Ironically, this political-economic philosophy supposedly based on the centrality of the individual actually reduced the majority of people to little more than supporting roles. They became merely part of the process rather than the focus of it. In the parlance of our times, we aren’t viewed as citizens but consumers or taxpayers. The strength of our neighbourhoods, communities, towns, cities, countries is now measured by the health of our healthiest members not by that of our weakest.

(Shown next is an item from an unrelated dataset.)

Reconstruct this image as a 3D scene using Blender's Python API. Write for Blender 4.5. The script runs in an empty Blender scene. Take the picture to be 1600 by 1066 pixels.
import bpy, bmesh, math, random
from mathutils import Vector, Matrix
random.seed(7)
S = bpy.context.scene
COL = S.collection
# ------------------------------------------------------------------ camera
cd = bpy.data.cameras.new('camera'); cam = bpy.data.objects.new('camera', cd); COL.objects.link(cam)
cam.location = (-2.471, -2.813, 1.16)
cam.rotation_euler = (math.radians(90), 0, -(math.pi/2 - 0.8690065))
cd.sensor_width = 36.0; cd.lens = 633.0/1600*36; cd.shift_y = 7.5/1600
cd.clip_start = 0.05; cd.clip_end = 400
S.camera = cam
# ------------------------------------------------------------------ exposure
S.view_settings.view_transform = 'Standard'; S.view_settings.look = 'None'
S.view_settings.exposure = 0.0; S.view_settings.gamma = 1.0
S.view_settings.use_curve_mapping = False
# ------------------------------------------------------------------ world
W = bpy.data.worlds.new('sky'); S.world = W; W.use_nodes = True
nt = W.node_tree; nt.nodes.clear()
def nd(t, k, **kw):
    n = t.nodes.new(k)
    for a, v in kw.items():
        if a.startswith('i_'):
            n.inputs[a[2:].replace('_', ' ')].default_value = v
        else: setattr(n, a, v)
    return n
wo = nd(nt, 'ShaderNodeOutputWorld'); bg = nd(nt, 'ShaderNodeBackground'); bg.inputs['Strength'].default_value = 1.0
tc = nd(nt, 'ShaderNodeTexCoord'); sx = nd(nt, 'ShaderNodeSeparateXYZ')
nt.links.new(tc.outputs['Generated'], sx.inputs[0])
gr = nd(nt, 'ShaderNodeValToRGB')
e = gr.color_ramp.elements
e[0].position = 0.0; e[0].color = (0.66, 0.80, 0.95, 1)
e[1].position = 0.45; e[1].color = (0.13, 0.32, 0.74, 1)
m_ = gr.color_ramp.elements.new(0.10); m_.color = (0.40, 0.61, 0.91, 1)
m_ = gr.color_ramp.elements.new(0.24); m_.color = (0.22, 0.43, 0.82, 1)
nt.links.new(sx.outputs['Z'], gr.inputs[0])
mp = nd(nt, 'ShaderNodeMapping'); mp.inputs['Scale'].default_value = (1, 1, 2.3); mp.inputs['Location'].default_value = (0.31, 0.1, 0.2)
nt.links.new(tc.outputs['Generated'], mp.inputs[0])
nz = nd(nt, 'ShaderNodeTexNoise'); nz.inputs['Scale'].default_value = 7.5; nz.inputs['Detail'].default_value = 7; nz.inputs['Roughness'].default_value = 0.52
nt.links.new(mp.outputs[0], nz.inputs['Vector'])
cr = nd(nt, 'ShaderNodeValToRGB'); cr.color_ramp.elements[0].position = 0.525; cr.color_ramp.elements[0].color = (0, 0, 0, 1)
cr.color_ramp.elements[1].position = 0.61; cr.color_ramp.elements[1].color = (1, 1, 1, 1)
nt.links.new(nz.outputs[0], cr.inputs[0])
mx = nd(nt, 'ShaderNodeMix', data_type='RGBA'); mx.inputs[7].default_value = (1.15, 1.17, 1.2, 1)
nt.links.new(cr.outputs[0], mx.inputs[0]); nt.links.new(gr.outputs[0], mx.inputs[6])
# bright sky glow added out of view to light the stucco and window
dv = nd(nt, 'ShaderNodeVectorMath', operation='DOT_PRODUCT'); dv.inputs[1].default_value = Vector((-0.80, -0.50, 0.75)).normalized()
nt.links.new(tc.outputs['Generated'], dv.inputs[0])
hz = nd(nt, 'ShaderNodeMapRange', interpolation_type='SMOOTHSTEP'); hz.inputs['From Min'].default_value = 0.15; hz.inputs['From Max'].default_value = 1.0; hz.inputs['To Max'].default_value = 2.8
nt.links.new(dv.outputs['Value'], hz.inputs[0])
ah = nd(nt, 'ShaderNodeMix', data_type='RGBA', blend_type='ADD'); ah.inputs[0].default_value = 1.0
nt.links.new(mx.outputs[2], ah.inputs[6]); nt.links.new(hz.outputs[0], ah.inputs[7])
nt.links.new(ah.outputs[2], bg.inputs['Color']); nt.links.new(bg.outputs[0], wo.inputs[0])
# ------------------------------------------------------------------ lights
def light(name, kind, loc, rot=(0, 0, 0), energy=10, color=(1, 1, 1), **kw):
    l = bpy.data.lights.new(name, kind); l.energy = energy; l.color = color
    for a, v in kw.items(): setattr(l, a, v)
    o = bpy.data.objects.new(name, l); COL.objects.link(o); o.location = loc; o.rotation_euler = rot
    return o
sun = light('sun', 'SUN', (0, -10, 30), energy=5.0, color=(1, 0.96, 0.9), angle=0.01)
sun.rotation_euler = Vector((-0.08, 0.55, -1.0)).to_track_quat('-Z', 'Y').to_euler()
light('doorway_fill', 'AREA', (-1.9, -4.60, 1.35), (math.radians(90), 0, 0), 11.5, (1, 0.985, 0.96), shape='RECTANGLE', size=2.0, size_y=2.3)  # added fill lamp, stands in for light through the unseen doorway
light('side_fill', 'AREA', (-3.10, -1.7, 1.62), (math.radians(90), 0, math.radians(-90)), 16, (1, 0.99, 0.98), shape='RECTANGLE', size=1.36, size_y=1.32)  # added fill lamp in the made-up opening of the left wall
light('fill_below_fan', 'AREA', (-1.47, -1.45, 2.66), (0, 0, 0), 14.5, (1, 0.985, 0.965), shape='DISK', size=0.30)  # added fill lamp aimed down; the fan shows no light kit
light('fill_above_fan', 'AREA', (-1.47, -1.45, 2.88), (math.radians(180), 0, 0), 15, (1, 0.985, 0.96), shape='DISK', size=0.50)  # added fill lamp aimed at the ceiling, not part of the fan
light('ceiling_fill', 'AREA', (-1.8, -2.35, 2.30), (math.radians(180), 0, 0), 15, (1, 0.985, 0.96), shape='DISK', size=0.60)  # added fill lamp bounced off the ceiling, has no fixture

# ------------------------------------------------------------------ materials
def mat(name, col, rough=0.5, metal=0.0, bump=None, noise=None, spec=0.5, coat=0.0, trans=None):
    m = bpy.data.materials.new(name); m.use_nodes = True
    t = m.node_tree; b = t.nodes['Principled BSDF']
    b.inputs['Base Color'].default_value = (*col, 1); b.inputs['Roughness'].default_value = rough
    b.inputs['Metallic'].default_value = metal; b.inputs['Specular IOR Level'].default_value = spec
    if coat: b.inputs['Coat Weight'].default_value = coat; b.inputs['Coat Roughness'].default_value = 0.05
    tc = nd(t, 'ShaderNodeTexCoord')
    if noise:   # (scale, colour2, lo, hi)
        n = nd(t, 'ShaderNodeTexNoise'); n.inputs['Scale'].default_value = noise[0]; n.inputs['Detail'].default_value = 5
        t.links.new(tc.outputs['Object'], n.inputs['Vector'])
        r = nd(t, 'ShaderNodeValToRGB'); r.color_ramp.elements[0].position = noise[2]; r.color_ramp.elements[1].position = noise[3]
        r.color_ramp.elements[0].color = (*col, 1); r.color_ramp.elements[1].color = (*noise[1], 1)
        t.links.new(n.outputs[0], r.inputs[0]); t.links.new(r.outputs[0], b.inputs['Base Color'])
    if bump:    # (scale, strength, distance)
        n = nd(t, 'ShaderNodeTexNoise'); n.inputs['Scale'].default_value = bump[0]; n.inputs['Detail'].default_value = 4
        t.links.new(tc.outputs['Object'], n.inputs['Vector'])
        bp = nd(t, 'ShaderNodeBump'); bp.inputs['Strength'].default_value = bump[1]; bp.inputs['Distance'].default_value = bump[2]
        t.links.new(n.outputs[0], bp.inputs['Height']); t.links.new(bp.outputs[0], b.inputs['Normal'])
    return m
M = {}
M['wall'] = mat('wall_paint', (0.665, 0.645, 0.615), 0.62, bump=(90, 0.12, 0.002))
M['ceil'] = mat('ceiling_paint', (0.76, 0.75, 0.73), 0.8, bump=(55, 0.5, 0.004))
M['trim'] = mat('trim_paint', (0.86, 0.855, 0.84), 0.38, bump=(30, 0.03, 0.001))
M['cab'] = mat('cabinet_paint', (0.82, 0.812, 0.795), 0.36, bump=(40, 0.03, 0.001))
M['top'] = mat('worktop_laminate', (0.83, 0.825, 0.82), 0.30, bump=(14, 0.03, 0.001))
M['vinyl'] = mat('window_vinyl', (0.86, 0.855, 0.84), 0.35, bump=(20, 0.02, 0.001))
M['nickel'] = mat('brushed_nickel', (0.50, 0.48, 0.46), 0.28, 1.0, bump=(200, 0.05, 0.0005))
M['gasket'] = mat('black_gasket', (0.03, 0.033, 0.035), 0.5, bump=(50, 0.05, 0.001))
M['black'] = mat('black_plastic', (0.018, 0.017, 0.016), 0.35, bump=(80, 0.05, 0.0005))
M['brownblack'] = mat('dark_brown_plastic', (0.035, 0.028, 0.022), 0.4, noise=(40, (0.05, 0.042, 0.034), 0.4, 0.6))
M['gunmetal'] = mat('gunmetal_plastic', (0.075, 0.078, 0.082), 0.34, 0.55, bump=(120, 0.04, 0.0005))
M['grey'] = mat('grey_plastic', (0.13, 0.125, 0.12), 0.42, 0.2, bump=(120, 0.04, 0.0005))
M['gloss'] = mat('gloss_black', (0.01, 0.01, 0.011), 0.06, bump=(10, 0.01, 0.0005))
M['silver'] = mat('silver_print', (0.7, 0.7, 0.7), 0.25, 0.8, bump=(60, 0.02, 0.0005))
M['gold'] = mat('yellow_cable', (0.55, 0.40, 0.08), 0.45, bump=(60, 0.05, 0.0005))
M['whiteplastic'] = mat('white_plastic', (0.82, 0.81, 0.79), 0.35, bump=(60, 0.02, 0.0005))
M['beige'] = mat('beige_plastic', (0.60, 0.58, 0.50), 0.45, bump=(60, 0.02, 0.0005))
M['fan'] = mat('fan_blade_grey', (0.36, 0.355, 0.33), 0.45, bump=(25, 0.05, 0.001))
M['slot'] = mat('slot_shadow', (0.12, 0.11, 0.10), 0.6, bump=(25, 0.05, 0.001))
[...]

That is where Jack Layton comes in.

His big idea was really quite simple and revolutionary too, when it was introduced more than 2000 years ago. When we turn our backs on the welfare of others, we turn our backs on the very thing that makes us human. Thatcher’s notion that there is no such thing as society is total revisionist bunk as anyone who takes even a moment to glance through our history can see.

We did not prosper as a species because of herculean individual efforts or personal feats of wonder. Left alone to fend for ourselves, we would’ve been picked off one by one on the savannah. Humans succeeded through a group effort. The group is only as strong as the health of each member.

In fact, we are at our worst when we idolize the individual. Such idolatry leads to demagoguery. Clans clash with clans. Tribal warfare brings out the most inhumane in us.

It’s not lost on me that I write this in praise of, well, a particular individual. But Jack Layton was one who dedicated his life to public service in pursuit of bettering the lives of all and not just the few with the vain hope that the benefits would rub off or trickle down. This is what unites him with past leaders of his party, his movement. Strengthening society by strengthening the opportunities and possibilities of every member of it.

If we strive to achieve in spite of others, the benefits are of limited value. To strive to achieve because of others, with the help of others, that creates a lasting ripple effect that outlives any one individual. A year on, and that is Jack Layton’s continuing legacy.